日本シリーズ進出の目標が絶たれた10月23日、早くも「引退示唆」といった記事がスポーツ紙に掲載される。球団こそ、「本人が辞めたいと言わない限りは戦力」と留意の姿勢を見せていたものの、当の山崎本人は、「何よりもありがたい言葉だったけど、あのときはまだ自分が納得していなかった」と、答えは確実に引退の方向へと進んでいた。
ところが、1週間後の11月1日、山崎は現役続行を決意する。
「燃え尽きたい」。

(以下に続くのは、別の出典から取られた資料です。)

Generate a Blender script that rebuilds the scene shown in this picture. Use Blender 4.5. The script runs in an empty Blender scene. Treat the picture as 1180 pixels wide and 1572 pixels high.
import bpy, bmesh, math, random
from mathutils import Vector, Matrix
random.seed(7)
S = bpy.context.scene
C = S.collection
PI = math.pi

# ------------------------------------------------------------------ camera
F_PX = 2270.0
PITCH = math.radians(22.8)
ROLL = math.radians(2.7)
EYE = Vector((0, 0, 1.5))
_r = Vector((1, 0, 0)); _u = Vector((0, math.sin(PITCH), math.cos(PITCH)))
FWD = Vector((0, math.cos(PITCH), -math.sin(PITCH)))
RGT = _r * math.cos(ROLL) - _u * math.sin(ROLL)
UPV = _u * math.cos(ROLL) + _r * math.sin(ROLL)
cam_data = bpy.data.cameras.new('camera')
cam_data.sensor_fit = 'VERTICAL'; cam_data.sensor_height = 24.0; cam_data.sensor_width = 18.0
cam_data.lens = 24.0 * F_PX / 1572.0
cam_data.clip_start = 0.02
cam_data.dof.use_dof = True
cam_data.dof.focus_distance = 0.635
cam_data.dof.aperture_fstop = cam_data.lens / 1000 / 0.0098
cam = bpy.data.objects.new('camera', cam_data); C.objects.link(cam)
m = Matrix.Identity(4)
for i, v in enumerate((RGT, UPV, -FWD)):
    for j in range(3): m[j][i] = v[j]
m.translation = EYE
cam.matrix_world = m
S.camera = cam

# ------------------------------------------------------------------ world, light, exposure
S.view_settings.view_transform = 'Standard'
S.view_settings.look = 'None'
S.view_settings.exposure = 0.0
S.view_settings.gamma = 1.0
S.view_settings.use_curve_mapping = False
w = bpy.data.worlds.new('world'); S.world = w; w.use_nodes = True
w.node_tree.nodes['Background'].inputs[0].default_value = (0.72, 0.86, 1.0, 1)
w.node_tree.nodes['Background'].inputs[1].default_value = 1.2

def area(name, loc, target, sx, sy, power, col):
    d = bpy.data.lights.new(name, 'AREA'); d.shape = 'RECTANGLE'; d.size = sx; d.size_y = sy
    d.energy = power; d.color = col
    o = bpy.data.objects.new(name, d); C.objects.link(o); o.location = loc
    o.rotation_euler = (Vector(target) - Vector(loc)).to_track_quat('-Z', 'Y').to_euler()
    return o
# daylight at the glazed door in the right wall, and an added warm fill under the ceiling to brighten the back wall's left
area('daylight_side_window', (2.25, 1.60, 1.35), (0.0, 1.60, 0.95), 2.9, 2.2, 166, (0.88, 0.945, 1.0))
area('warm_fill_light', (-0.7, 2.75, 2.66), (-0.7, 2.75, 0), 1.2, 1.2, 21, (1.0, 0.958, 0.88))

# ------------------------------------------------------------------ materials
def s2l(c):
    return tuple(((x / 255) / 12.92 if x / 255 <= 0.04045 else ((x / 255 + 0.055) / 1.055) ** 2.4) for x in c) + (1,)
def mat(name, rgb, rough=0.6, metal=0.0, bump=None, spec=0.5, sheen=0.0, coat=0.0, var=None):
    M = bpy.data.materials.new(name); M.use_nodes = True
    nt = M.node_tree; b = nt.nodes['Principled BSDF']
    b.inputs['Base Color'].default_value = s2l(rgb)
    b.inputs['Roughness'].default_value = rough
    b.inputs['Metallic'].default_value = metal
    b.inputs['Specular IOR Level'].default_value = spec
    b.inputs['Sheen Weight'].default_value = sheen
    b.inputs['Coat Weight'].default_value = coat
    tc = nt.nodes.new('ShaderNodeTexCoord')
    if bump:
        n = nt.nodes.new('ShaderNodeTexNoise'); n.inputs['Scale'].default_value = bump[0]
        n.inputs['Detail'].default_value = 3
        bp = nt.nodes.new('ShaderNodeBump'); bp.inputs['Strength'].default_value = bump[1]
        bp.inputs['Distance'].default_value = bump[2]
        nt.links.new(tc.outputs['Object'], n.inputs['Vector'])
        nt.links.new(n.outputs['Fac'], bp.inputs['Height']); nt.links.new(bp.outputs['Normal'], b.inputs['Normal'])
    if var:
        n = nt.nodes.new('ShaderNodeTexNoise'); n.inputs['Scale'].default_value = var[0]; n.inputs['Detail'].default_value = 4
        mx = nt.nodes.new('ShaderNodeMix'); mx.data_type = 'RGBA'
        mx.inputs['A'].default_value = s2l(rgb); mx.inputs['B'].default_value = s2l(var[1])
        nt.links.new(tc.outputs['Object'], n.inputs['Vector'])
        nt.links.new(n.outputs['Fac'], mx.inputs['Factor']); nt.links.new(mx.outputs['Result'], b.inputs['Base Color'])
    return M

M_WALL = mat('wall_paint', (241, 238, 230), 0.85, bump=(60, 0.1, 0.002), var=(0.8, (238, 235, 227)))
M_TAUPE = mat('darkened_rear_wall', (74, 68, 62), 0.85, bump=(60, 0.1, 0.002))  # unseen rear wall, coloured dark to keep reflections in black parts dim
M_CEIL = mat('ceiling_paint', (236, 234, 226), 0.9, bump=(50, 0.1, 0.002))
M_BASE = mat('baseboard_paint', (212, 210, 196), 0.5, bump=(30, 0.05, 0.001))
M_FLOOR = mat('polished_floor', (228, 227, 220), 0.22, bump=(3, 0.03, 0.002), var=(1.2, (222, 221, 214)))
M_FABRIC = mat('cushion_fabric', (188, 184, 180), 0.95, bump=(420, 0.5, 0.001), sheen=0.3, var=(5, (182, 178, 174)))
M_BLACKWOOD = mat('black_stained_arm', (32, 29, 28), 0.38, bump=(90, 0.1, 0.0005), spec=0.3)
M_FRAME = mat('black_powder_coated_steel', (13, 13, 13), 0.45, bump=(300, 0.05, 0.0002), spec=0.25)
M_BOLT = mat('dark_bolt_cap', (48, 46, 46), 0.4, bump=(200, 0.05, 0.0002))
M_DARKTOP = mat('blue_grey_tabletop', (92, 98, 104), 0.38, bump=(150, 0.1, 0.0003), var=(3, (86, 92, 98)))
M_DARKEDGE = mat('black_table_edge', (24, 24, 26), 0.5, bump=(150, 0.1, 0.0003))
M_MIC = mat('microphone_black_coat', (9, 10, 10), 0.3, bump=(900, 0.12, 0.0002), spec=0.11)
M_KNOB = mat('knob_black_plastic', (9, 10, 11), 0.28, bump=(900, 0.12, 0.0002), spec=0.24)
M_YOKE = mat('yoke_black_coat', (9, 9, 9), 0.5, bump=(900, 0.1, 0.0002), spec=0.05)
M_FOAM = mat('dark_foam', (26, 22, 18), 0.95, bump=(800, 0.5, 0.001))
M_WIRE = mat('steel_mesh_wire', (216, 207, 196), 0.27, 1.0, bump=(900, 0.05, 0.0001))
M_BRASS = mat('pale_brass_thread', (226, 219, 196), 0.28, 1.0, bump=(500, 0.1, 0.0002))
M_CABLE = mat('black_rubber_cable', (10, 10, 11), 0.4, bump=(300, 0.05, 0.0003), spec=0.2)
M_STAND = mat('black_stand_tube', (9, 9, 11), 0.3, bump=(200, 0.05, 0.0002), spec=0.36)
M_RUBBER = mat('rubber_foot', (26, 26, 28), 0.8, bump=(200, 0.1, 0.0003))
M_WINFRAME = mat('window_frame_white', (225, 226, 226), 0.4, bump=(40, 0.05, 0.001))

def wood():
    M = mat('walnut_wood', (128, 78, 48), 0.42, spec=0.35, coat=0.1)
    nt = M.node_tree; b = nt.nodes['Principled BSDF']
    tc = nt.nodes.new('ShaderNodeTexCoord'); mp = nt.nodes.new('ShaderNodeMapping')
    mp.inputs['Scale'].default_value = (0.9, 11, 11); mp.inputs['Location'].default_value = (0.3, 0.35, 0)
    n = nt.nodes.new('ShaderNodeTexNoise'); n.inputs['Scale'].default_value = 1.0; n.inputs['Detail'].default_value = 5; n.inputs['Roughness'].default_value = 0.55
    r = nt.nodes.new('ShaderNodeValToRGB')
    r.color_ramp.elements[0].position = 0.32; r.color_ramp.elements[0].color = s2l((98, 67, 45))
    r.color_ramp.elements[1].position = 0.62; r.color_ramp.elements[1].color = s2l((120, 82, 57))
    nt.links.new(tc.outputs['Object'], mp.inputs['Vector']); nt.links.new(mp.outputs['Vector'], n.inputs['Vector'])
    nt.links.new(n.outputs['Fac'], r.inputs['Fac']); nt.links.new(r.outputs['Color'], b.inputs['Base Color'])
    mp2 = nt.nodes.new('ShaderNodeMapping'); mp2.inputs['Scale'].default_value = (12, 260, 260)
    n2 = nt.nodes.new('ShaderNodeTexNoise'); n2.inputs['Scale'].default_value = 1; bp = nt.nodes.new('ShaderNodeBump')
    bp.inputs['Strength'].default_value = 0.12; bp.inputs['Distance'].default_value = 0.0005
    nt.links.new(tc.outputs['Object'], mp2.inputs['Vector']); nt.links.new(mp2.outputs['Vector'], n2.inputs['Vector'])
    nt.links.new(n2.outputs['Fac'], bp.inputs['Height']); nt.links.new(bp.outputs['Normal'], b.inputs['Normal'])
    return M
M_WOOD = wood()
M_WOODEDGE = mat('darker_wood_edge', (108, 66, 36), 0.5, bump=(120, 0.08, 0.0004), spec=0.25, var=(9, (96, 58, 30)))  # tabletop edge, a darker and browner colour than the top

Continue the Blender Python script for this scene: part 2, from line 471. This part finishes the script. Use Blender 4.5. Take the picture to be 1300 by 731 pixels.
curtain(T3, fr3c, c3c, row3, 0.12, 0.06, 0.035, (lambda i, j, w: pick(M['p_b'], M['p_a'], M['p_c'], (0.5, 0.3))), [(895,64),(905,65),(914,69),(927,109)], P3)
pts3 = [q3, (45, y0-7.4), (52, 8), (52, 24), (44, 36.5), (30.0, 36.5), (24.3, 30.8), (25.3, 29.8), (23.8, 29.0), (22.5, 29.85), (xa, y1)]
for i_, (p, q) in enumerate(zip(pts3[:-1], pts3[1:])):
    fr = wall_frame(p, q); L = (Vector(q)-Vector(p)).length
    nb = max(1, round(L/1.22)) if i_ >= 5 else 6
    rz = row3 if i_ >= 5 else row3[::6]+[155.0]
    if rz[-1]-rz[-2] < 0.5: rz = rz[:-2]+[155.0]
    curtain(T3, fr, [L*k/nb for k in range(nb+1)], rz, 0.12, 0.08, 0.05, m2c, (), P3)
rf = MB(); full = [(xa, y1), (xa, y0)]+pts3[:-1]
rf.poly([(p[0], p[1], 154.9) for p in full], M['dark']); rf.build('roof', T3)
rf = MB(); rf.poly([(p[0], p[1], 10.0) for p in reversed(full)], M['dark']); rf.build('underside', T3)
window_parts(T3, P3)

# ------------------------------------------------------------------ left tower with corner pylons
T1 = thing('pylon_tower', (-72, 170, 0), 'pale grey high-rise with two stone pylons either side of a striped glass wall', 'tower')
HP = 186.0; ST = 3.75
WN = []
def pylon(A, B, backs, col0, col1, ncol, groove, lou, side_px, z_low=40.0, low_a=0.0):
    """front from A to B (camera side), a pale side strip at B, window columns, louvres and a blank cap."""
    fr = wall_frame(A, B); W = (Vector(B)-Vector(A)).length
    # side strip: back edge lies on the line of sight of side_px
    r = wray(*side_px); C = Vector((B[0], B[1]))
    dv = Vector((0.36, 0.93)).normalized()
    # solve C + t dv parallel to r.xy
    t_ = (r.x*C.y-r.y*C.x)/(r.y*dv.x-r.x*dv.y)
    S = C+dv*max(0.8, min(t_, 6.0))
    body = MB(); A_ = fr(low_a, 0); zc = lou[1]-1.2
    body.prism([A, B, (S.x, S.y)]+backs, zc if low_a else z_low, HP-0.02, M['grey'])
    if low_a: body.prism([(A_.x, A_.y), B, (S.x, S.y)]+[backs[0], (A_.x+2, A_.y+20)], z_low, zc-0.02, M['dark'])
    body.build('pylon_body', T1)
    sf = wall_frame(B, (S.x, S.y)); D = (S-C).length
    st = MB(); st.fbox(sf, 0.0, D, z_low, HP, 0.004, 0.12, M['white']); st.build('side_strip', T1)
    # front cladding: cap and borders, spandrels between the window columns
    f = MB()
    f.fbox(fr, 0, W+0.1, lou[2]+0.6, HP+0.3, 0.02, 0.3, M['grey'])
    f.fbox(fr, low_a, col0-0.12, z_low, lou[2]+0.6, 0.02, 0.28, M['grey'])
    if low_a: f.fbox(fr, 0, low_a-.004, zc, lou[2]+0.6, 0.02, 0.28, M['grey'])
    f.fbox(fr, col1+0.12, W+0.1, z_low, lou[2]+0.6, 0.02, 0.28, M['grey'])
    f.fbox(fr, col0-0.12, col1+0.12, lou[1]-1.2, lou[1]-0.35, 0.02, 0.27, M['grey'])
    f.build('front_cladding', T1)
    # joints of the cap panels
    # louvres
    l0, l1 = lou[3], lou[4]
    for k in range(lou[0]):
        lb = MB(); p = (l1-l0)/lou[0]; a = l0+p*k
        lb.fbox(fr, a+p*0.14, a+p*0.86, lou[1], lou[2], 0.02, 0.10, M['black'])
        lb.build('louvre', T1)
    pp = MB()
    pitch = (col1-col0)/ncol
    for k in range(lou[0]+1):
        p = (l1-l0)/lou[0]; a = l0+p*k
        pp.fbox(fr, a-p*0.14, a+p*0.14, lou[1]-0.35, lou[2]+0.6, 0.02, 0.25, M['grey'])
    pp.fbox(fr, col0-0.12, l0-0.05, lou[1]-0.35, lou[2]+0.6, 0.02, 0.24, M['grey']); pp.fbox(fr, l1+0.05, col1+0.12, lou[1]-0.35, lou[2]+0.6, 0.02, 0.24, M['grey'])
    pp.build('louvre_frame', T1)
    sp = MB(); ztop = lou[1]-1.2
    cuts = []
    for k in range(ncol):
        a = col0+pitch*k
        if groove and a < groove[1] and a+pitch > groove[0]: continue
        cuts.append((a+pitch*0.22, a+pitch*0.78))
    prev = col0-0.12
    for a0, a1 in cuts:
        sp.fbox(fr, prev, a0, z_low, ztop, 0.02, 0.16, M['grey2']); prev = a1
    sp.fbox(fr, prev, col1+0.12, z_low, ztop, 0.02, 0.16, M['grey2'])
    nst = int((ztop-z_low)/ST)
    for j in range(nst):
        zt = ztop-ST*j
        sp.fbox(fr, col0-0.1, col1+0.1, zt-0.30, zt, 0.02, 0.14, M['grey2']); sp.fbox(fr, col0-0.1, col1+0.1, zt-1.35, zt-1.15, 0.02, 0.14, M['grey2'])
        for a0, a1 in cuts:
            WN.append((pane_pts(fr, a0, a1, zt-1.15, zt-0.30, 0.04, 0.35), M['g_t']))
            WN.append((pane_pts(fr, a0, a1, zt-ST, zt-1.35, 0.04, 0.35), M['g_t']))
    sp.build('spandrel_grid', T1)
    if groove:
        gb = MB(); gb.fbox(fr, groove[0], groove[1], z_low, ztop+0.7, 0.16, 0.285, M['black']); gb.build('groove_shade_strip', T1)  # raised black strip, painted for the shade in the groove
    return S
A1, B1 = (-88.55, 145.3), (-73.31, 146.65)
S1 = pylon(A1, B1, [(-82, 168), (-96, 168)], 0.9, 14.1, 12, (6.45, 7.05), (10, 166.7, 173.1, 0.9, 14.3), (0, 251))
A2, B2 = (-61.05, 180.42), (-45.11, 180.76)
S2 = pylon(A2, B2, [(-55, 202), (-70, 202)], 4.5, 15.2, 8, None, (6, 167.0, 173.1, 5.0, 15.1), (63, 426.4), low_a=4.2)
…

彼は理由についてそのように述べた。
首脳陣との確執から半ば自暴自棄になり、引退しようとしたオリックス時代の'04年は、楽天が誕生したこともあり思いとどまった。昨年は、志半ばでクビを切られた事実を受け入れられず現役にこだわった。そのような経緯があるだけに、今回も「燃え尽きたい」以外の明確な理由があるはずだ。
山崎がゆっくりと口を開く。
周囲の期待に応えるために「もう1年、頑張ってみよう」。
「今までもそうだったんだけど、今回は特に周りの人たちの言葉が響いたね。楽天を退団したときって、実は『お疲れ様』とか『十分にやったよ』と言ってくれる人が多かったの。だから、もし球団の総意でうまく俺を引退の方向に導いてくれていれば、多分、辞めていたと思うんだよね。でも、実際はそうじゃなかった。だから火がついたんだよ。
でも今回は、みんな『絶対に辞めちゃだめだぞ』と言ってくれたんだよ。シーズン終盤にもなるとさ、『引退しようかな』と思っていると、その雰囲気ってチーム内でも何となく分かるんだよね。そうすると、裏方さんとかに『武司、辞めるのか?』って聞かれるわけ。『考えています』と答えると、『絶対に辞めるな!』って言ってくれるんだよ。OBの先輩方も野球関係以外の知り合いもみんな。そういう言葉が励みになったし、最終的に球団も『頑張れよ』と後押ししてくれたから、『もう1年、頑張ってみようかな』という気持ちになれたんだよね」
12月5日、山崎は300万円減の推定2700万円プラス出来高払いで契約更改した。今季の成績を考えれば異例ともとれる金額ではあるが、それは球団が、まだまだ山崎に期待を寄せている証拠でもあった。